ERCOT, Oncor and the Texas Public Utility Commission have asked FERC to deny a petition from Puerto Rican company Pluvia to bring the territory under the commission’s Federal Power Act jurisdiction (EL25-57). 

Pluvia seeks a finding from FERC that its proposal to transmit power to Puerto Rico via batteries on cargo ships could make it subject to the commission’s regulations. (See Petition Asks FERC to Potentially Claim Jurisdiction over Puerto Rico.) 

The parties all filed similar motions, but none of them were aware of the petition, filed in early February, until after the due dates for comments, they said. 
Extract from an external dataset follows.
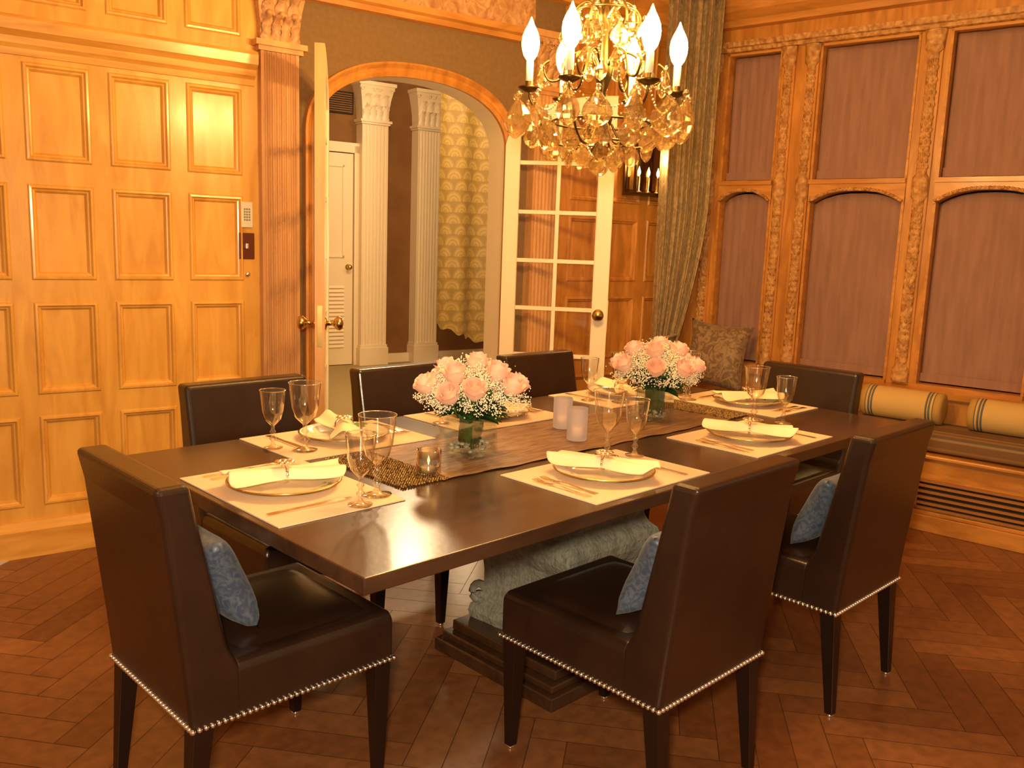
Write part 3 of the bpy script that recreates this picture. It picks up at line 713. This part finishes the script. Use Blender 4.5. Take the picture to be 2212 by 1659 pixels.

If the commission granted Pluvia’s petition, the precedent would threaten ERCOT’s jurisdictional status, in which its few connections to the rest of North America’s grid do not give FERC jurisdiction over its markets, the Texas grid operator said April 8. 

“ERCOT recognizes the immense challenges the people of Puerto Rico have endured since Hurricane Maria and supports efforts to rebuild and modernize the island’s electric grid,” it told FERC. “Yet, as explained below, Pluvia’s petition is not the right path to achieve these crucial goals.” 

Granting the petition would require an unprecedented reinterpretation and expansion of FERC’s licensing jurisdiction under FPA Part I, which authorizes the commission to license non-federal hydroelectric projects on federal reservations or affecting navigable waters of the U.S., and under another section that gives FERC power to grant preliminary permits for such projects. 

But using storage to transmit power is not a hydro project; the proposed sites in Puerto Rico are not considered federal reservations; and the transportation of cargo from the mainland to the territory would not involve crossing navigable waters of the U.S., ERCOT argued. 

“Such a radical change could have serious implications for the jurisdictional independence of Texas’s intrastate ERCOT grid,” said the PUC, which oversees ERCOT’s markets in the same way FERC regulates others in the U.S. All the transmission between it and other states is provided pursuant to FERC orders under sections 210 and 211 of the FPA. 

“Because Pluvia’s proposal does not involve any physical flow of electric energy between states, Pluvia presents no valid basis for the requested declaration,” the PUC said. “What Pluvia requests would be a radical redefinition, contrary to precedent, of the meaning of ‘electric energy’ under the FPA to include stored potential energy that would later be converted into electric energy. And it would redefine ‘transmission’ under the FPA to include the shipment of charged storage devices that does not involve the flow or comingling of electric energy in interstate commerce. … 

“This ‘clarification’” — as Pluvia said in its request — “is contrary to law and totally unjustified: It would require the commission to ignore the plain text of the FPA and depart from well-established precedent analyzing the same issues in the context of the ERCOT market.” 

Oncor had filed to intervene in late March, making similar arguments, and Pluvia had asked FERC to deny the late intervention. 

Oncor responded that while it was late, Pluvia’s project is in early stages and FERC actually weighing the merits of its earlier filing would not burden it. FERC has been liberal in allowing late interventions in cases involving its jurisdiction, Oncor said. 

“Even if Oncor had not moved to intervene in this proceeding, the commission still would need to assure itself that it has statutory authority to grant the relief Pluvia seeks,” the utility said. “As such, Oncor intervening to raise jurisdictional arguments does not unduly prejudice or burden Pluvia.”